Un'opera maledetta, che (si) maledice, rappresentante, da una parte, uno "Shining" capovolto, pervertito, viscerale - laddove il film
kubrickiano era perfettamente giocato su millimetriche (a)simmetrie, sul prosciugamento del sangue che doveva "(con)gelare" e non "(de)fluire" - e, dall'altra, la versione
gore di "Ultimo tango a Parigi", con il sesso come mezzo autopunitivo, volto non alla soddisfazione del piacere della carne ma alla sua mutilazione. Una delirante (ir)realtà riconfigurata in morboso incubo
lynchiano, rarefatto viaggio nell'inconscio ed epidermica esplorazione purgante sangue.
E più che le sequenze da
torture porn, a sconvolgere, è il massacro sadomasochista a cui assistiamo e di cui siamo (in)volontari protagonisti, insieme ai magnetici e straordinari Willem Dafoe e Charlotte Gainsbourg (penalizzata dal doppiaggio), che si dann(an)o completamente. Le lotte sono molteplici e si combattono su più campi: il distaccato e razionale Dafoe/von Trier che, mettendo impietosamente a nudo tutte le sue fobie e le sue nevrosi, tenta di resistere alla Donna/Madre Natura; von Trier che prova a strangolare il suo pubblico; Pubblico/Natura/Femmineo che alla fine ritorna e in qualche modo travolge la bolsa e inconsistente ragione del piccolo uomo.
Siamo al
résumé del cinema
vontrieriano: in cento minuti si condensano tutti gli stili e gli stilemi del regista danese, magnificati dalla fotografia di Anthony Dod Mantle, che alterna onirismo estetizzante a sporco iperrealismo. "Antichrist" continua nel solco del film teorico già percorso con lo splendido "

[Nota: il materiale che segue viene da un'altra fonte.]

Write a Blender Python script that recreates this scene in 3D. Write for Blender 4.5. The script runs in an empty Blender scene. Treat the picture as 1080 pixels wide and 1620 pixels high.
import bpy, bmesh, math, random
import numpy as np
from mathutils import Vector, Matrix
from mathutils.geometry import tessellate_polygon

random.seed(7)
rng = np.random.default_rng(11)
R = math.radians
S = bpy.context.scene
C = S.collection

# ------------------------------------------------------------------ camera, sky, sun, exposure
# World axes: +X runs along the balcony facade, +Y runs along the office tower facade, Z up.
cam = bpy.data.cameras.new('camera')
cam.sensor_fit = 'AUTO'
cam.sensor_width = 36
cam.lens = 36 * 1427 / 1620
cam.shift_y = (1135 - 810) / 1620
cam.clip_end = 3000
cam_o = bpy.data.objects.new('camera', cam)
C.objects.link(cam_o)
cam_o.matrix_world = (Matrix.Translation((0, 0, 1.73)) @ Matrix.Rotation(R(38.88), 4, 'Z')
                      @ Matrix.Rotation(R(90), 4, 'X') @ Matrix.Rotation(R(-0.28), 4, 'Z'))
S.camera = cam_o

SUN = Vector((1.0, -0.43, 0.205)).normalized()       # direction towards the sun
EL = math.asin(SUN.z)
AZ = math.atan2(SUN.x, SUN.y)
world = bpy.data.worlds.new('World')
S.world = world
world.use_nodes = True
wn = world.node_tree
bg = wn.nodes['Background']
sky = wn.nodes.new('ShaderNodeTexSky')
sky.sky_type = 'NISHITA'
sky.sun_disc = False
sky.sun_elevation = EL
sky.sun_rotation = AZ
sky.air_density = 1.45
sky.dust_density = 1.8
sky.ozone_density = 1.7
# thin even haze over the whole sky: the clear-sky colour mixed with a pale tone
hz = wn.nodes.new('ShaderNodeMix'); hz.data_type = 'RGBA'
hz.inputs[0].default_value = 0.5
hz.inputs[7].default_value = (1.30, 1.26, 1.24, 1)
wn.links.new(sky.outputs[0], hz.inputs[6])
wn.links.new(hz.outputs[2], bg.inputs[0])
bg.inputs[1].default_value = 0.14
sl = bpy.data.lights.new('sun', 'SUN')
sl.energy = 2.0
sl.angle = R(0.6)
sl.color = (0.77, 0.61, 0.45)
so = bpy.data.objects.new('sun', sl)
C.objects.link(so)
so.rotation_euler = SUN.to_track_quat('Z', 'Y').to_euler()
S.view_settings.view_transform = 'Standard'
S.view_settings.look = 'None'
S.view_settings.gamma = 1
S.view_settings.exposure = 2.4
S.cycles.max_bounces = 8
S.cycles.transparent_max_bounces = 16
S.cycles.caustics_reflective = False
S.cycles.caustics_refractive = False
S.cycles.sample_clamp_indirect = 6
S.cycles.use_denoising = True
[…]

Il grande capo", opera geniale e sottovalutata, che corrodeva la grammatica cinematografica, il genere, i classici rapporti regista-attore, autore-spettatore, demiurgo-opera, in un'operazione raffinata e prospera di arguzie, mentre qui tutto si riduce ai minimi termini, fino al grado zero.
Verrebbe quindi naturale sottotitolare "Antichrist" come "l'ultimo film di Lars von Trier": una summa suicida che deflagra senza lasciare scampo né a chi vede né a chi viene visto. Solo facendo tabula rasa si può ricominciare.